#OBOC: Emmett Till’s Legacy

Thomas Dyja discusses the impact of Emmett Till's murder in chapter 26, "What Kind of World Do World Do We Live In?" of The Third Coast.  Read on to learn more about this momentous event.

The murder of Emmett Louis Till 60 years ago, on August 28, 1955, was the spark that ignited the civil rights movement.

Emmett Till was only 14 years old when he left Chicago to spend the summer at his uncle’s home in Money, Mississippi. One afternoon at a store there, Till spoke with a white woman, Carolyn Bryant; a few days later, Till was kidnapped and brutally murdered by Bryant's husband, Roy, and his half-brother J.W. Milam.

Till’s mother, Mamie Till-Mobley, insisted on a public viewing of her son’s tortured body in Chicago before his burial at Burr Oak Cemetery in Alsip. Photographs of Till’s mutilated body forced the country to see the horrors of racism. The national mood quickly turned to outrage when Bryant and Milam were acquitted of the murder by an all-white jury.

A hundred days after Till's murder, Rosa Parks refused to give up her bus seat for a white passenger. Parks was arrested for violating Alabama’s bus segregation laws. Her act of defiance marked the beginning of the civil rights movement. Years later, when asked why she didn’t go to the back of the bus, Parks responded, “I thought about Emmett Till and I just couldn’t.”

Emmett Till’s legacy lives on through memorials across the country.

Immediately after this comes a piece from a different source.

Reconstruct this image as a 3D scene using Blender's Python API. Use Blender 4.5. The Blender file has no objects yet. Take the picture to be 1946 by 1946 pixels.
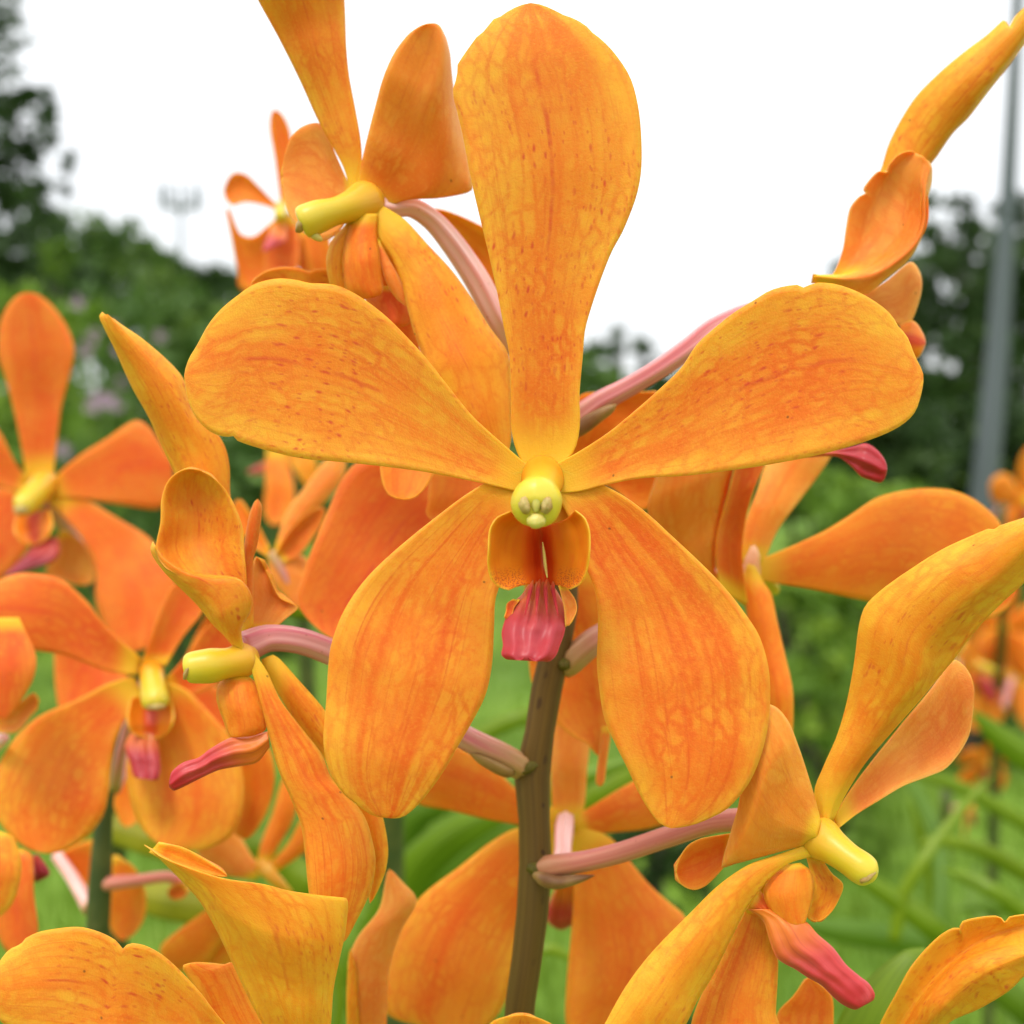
import bpy, math, random
from mathutils import Vector, noise

random.seed(7)
SC = bpy.context.scene
COL = SC.collection

# ------------------------------------------------------------------ camera
H = 0.75                      # camera height above the lawn
PITCH = math.radians(3.5)     # looking slightly down
FPX = 2349.0                  # focal length in photo pixels (photo is 1946 wide)
cam = bpy.data.cameras.new("camera")
cam_o = bpy.data.objects.new("camera", cam)
COL.objects.link(cam_o)
cam.sensor_width = 36.0
cam.lens = FPX / 1946.0 * 36.0
cam.clip_start = 0.005
cam.clip_end = 3000
cam_o.location = (0, 0, H)
cam_o.rotation_euler = (math.radians(90) - PITCH, 0, 0)
cam.dof.use_dof = True
cam.dof.focus_distance = 0.1205
cam.dof.aperture_fstop = 24.5
cam.dof.aperture_blades = 0
SC.camera = cam_o

# ------------------------------------------------------------------ overcast sky and soft sun
SUN_EL, SUN_AZ = math.radians(62), math.radians(205)   # high, over the photographer's left shoulder
world = bpy.data.worlds.new("World")
SC.world = world
world.use_nodes = True
wt = world.node_tree
wt.nodes.clear()
wo = wt.nodes.new('ShaderNodeOutputWorld')
bg = wt.nodes.new('ShaderNodeBackground')
sky = wt.nodes.new('ShaderNodeTexSky')
sky.sky_type = 'NISHITA'
sky.sun_disc = False
sky.sun_elevation = SUN_EL
sky.sun_rotation = SUN_AZ
cl = wt.nodes.new('ShaderNodeMix'); cl.data_type = 'RGBA'      # thick even cloud over the blue
cl.inputs['Factor'].default_value = 0.88
# an overcast sky is about three times as bright overhead as at the horizon
tc = wt.nodes.new('ShaderNodeTexCoord')
sx = wt.nodes.new('ShaderNodeSeparateXYZ')
mr = wt.nodes.new('ShaderNodeMapRange')
vm = wt.nodes.new('ShaderNodeVectorMath'); vm.operation = 'SCALE'
vm.inputs[0].default_value = (0.97, 0.985, 1.0)
mr.inputs['To Min'].default_value = 8.4
mr.inputs['To Max'].default_value = 18.5
wt.links.new(tc.outputs['Generated'], sx.inputs[0])
wt.links.new(sx.outputs[2], mr.inputs['Value'])
wt.links.new(mr.outputs[0], vm.inputs['Scale'])
wt.links.new(vm.outputs[0], cl.inputs['B'])
wt.links.new(sky.outputs[0], cl.inputs['A'])
wt.links.new(cl.outputs['Result'], bg.inputs[0])
bg.inputs[1].default_value = 0.10
wt.links.new(bg.outputs[0], wo.inputs[0])

sl = bpy.data.lights.new("sun", 'SUN')
sl.energy = 1.5
sl.angle = math.radians(12)
sl.color = (1.0, 0.96, 0.9)
sun = bpy.data.objects.new("sun", sl)
COL.objects.link(sun)
sd = Vector((math.sin(SUN_AZ) * math.cos(SUN_EL), math.cos(SUN_AZ) * math.cos(SUN_EL), math.sin(SUN_EL)))
sun.rotation_euler = (-sd).to_track_quat('-Z', 'Y').to_euler()
sun.location = (0, 0, 5)

SC.view_settings.view_transform = 'Standard'
SC.view_settings.look = 'None'
SC.view_settings.exposure = 0.40
SC.view_settings.gamma = 1.0
SC.view_settings.use_curve_mapping = False
SC.cycles.use_denoising = True
SC.cycles.max_bounces = 7
SC.cycles.transparent_max_bounces = 7

# ------------------------------------------------------------------ geometry helpers
FWD = Vector((0, math.cos(PITCH), -math.sin(PITCH)))
UP = Vector((0, math.sin(PITCH), math.cos(PITCH)))
RT = Vector((1, 0, 0))
CAM = Vector((0, 0, H))

def W(x, y, d):
    """point at depth d (m) along the line of sight of photo position x, y"""
    return CAM + d * (FWD + RT * ((x - 973) / FPX) - UP * ((y - 973) / FPX))

S7 = 700 / 1932.0
REG = {'A': (0, 0, S7), 'B': (450, 0, S7), 'C': (1246, 0, S7), 'D': (700, 600, S7), 'E': (0, 540, S7),
       'F': (0, 1246, S7), 'G': (600, 1246, S7), 'H': (1246, 1246, S7), 'I': (1200, 700, 746 / 1932.0),
       'J': (330, 480, S7), 'K': (560, 880, S7), 'L': (1000, 880, S7), 'M': (800, 0, S7), 'N': (1050, 400, S7),
       'P': (0, 0, 1.0)}

def S(txt):
    """'B 10,20 30,40 J 5,6' -> measured outline points"""
    out, r = [], None
    for tok in txt.split():
        if tok in REG:
            r = REG[tok]
        else:
            a, b = tok.split(',')
            out.append((r[0] + float(a) * r[2], r[1] + float(b) * r[2]))
    return out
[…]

Chicago memorials include a seven-mile stretch of 71st Street renamed Emmett Till Road in 1991. The James McCosh Elementary School (South Champlain Avenue and East Marquette Road), which Emmett Till attended, was renamed the Emmett Louis Till Math and Science Academy in 2005.

Learn more about Emmett Till's legacy with these materials.

Archives

Dr. T.R.M. Howard Papers are an archival collection held at the Harsh Research Collection at Woodson Regional Library. Dr. Theodore Roosevelt Mason Howard was a physician, civil rights activist and entrepreneur. Following Till's murder, Howard became heavily involved in the search for evidence and gave over his home to be a “black command center” for witnesses and journalists. He gave dozens of speeches around the country, talking about Till’s murder and other examples of racial violence in Mississippi. In 1956 during a Ku Klux Klan reign of terror in Mississippi, Howard was forced to leave the state. He subsequently settled in Chicago.

The Richard Durham Papers are another archival collection held at the Harsh Research Collection. Richard Durham created Destination Freedom, a groundbreaking radio series that dramatized the struggle for civil rights in America. Included in this collection are letters from Mamie Till-Mobley to government officials requesting copies of all documents listed under the name of Emmett Till’s father, Louis Till. Durham helped Till-Mobley to draft these letters and urged her to submit them.

Online Resources

The Chicago Defender Historical Archive (1910-1975) and the Chicago Tribune Historical Archive (1849-1990) offer full-text access to these newspapers. Use these online resources to find articles about Till's death, its aftermath and his legacy.

Books

Mamie Till-Mobley offers her own point of view in Death of Innocence: The Story of the Hate Crime That Changed America. Till-Mobley died in 2003, the same year her memoir was published.

Harper Lee's To Kill A Mockingbird contains a story centered on the actions of a white attorney committed to defending a black man, Tom Robinson, accused of raping a white woman. Lee, whose novel had a profound effect on civil rights, has not publicly stated Robinson's origins, but there are several compelling similarities between Till's case and Robinson's.

Film and Music

The 1987 14-hour Emmy award-winning documentary Eyes on the Prize begins with the murder of Emmett Till. Accompanying written materials for the series, Eyes on the Prize and Voices of Freedom (for the second time period) exhaustively encompass the major figures and events of the civil rights movement.

When he was just 20 years old, Bob Dylan wrote the song "The Death of Emmett Till," available on The Bootleg Series. His lyrics try to capture the injustice of the crime.

Emmylou Harris' album Hard Bargain (2011) includes the song "My Name is Emmett Till." Harris recounts the murder in a plain-spoken narrative, as told from Till's perspective.